6. A method of interpreting bar coded records using an optical reader wherein the bar code uses different widths to represent the binary bits "0" and "1" and a given number N of binary bits to encode a character, N being an integer greater than two, and each such character including at least one "0" bit and at least one "1" bit, the method comprising the steps of

producing relative movement between the record and the optical reader to produce a series of N bit signals representing the different widths forming an encoded character,

establishing a virtual reference width value in dependence on the N bit signals,

storing the virtual width value,

and thereafter comparing each of the N bit signals against the stored virtual reference width value to establish the "0" and "1" significance of the bit signals.

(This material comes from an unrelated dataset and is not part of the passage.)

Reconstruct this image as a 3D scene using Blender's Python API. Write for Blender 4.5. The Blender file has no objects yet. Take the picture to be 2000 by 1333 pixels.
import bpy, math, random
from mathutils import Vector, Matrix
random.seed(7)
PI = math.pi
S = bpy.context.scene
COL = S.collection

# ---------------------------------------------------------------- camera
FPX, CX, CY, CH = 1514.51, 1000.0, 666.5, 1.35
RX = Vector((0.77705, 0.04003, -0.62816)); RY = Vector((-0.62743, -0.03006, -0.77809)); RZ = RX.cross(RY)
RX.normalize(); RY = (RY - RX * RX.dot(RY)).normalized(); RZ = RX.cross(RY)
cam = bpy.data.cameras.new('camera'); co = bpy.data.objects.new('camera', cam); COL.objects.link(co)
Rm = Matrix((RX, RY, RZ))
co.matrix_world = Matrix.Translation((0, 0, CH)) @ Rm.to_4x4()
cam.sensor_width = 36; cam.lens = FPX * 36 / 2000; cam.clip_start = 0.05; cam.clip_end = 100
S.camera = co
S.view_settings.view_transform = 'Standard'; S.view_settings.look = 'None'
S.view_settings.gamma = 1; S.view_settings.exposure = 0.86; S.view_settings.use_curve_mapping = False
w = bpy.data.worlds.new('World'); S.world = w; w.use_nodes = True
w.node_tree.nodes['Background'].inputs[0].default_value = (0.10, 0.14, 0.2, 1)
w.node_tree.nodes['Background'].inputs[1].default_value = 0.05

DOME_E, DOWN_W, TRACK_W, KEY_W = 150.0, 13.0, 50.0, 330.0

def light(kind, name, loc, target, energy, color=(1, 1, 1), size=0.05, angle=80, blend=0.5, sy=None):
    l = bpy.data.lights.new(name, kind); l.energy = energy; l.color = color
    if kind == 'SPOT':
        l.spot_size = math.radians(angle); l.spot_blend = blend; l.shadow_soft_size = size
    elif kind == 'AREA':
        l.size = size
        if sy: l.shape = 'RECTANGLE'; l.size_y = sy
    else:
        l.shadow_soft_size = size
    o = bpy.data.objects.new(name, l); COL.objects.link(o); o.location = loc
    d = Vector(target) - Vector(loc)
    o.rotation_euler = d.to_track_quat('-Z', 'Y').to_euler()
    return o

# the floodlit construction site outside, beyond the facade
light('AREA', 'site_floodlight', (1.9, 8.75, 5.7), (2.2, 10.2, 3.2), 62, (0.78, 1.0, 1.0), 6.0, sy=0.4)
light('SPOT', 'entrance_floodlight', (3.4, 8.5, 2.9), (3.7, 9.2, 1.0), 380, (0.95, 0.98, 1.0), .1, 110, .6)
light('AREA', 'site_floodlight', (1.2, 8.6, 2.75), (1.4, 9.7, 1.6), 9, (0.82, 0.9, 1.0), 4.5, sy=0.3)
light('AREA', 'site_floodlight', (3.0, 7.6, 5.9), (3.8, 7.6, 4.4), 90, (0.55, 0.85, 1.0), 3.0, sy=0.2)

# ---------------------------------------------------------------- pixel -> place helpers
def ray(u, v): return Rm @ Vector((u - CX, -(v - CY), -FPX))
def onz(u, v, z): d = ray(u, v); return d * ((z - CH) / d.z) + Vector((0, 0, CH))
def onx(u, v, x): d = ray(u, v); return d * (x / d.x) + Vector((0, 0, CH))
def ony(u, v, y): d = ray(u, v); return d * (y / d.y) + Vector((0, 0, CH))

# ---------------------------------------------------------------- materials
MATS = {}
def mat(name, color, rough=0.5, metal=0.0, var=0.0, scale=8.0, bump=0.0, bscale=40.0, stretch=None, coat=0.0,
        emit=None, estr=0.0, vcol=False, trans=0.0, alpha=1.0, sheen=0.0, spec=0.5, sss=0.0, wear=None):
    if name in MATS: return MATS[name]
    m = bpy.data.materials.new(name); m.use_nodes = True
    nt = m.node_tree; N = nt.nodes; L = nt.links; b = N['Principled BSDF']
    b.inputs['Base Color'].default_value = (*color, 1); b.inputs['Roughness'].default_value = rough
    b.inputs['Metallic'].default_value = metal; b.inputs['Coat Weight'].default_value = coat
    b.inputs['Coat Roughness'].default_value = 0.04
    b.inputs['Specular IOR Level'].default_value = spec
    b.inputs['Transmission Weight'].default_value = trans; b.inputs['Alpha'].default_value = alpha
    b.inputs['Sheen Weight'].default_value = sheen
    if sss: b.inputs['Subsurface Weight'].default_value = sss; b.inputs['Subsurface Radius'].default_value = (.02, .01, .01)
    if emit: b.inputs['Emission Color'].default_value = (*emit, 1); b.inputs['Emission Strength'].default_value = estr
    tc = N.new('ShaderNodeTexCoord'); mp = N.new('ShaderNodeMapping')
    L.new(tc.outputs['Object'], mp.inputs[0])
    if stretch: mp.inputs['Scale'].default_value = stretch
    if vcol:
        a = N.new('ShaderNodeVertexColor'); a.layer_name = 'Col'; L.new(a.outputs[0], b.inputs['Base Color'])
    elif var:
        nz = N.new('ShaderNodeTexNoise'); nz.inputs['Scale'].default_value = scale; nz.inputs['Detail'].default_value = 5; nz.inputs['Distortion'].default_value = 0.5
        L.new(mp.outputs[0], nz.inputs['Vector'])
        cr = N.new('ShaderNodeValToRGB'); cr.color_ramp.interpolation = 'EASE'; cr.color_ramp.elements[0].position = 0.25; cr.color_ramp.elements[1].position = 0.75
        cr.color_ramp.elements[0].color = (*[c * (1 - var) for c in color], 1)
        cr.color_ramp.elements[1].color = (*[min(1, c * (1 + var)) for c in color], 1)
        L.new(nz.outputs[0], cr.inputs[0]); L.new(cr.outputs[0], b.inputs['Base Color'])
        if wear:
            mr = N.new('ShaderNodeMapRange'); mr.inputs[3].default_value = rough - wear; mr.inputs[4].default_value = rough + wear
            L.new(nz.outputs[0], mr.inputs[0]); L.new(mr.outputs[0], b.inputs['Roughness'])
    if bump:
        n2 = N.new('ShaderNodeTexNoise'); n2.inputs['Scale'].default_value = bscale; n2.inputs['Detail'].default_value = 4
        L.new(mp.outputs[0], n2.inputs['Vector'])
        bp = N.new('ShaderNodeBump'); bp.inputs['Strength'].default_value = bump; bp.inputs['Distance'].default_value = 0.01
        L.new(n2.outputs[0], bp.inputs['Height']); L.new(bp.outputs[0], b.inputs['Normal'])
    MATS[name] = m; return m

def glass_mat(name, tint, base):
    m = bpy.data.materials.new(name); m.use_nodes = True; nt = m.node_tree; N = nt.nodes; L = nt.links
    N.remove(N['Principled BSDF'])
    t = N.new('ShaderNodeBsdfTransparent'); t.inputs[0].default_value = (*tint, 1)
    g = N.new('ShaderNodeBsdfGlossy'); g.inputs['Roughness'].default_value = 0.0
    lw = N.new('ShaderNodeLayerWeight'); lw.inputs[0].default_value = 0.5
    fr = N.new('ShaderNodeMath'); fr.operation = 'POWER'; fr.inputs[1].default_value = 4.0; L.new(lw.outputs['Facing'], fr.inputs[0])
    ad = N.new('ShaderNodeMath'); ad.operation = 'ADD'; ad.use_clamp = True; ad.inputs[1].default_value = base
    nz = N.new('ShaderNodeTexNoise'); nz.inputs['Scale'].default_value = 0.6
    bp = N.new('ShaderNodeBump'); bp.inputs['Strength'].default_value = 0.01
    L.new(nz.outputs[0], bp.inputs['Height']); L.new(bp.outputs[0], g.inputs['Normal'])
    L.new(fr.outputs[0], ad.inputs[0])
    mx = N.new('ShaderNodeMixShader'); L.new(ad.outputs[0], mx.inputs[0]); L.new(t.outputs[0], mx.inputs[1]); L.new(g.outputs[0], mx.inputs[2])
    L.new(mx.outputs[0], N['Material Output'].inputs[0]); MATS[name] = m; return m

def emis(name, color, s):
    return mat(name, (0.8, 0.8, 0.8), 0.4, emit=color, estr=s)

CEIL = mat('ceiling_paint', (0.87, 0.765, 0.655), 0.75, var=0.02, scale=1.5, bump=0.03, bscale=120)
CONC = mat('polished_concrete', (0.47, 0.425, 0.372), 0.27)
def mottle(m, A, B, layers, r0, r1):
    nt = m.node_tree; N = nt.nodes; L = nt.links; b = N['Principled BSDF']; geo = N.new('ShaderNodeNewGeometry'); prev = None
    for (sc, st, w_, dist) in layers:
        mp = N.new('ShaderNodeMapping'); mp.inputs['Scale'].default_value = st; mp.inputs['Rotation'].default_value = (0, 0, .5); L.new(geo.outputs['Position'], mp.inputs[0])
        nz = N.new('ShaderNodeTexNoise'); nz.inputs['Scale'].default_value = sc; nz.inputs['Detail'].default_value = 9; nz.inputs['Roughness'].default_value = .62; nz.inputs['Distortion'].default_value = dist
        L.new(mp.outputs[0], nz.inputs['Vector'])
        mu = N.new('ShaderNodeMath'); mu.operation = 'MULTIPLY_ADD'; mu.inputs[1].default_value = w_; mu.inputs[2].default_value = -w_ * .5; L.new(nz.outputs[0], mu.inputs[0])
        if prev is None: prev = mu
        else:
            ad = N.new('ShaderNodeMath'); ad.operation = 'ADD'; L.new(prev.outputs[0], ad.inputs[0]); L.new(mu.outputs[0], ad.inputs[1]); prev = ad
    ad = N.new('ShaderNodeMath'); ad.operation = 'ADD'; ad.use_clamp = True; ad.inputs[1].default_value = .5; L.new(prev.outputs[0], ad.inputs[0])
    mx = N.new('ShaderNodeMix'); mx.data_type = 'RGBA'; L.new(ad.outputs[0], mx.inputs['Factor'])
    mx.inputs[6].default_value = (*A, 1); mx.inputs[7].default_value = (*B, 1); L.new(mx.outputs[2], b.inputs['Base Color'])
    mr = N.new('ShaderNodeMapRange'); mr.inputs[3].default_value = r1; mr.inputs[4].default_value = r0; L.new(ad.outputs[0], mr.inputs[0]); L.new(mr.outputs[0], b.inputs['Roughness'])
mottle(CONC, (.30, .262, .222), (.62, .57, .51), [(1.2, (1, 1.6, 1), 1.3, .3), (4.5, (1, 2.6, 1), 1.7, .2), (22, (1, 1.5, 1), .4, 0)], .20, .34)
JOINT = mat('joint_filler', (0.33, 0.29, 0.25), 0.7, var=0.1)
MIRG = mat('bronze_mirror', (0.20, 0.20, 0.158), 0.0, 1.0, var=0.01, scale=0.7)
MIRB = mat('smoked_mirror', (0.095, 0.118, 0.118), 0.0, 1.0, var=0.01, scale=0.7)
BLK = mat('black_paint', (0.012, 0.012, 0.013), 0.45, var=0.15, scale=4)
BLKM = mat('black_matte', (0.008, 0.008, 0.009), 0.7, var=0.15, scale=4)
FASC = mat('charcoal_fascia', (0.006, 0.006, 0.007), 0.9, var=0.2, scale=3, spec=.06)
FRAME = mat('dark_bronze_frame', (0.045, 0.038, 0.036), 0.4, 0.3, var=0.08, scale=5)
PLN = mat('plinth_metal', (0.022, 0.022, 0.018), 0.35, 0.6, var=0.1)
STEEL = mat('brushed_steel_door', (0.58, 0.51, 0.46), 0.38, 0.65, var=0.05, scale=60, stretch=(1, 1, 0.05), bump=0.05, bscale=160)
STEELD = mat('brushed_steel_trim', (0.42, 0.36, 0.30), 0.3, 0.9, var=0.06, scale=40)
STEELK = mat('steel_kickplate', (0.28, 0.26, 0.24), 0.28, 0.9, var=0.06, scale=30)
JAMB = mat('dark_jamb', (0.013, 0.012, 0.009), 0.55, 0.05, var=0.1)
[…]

7. A method of interpreting bar coded records using an optical reader wherein the bar code uses different widths to represent the binary bits "0" and "1" and a given number N of binary bits to encode a character, N being an integer greater than two, and each character including at least one "0" bit and at least one "1" bit, the method comprising the steps of

producing relative movement between the record and the optical reader to produce a series of N bit signals,

selectively counting a given number of clock pulses under the control of the N bit signals to establish and store the values of N different widths forming an encoded character,

counting said given number of clock pulses divided by N to establish and store a virtual reference width value,

and thereafter comparing each of the N different stored width values with the stored virtual reference width value to establish the "0" and "1" significance of the bit signals.

8. A method of interpreting records coded with areas of different sizes and with N areas representing an individual fixed-width character, where N is an integer greater than two and where at least two areas in each character differ from one another in size, which method comprises the steps of

determining and separately storing the size of each of a given number N of areas which together represent an individual character,

establishing a reference value proportional to the sizes of all of said given number N of areas,

and thereafter determining the code value of the individual areas of said individual character in accordance with the relation between the stored sizes of the N individual areas and the reference value.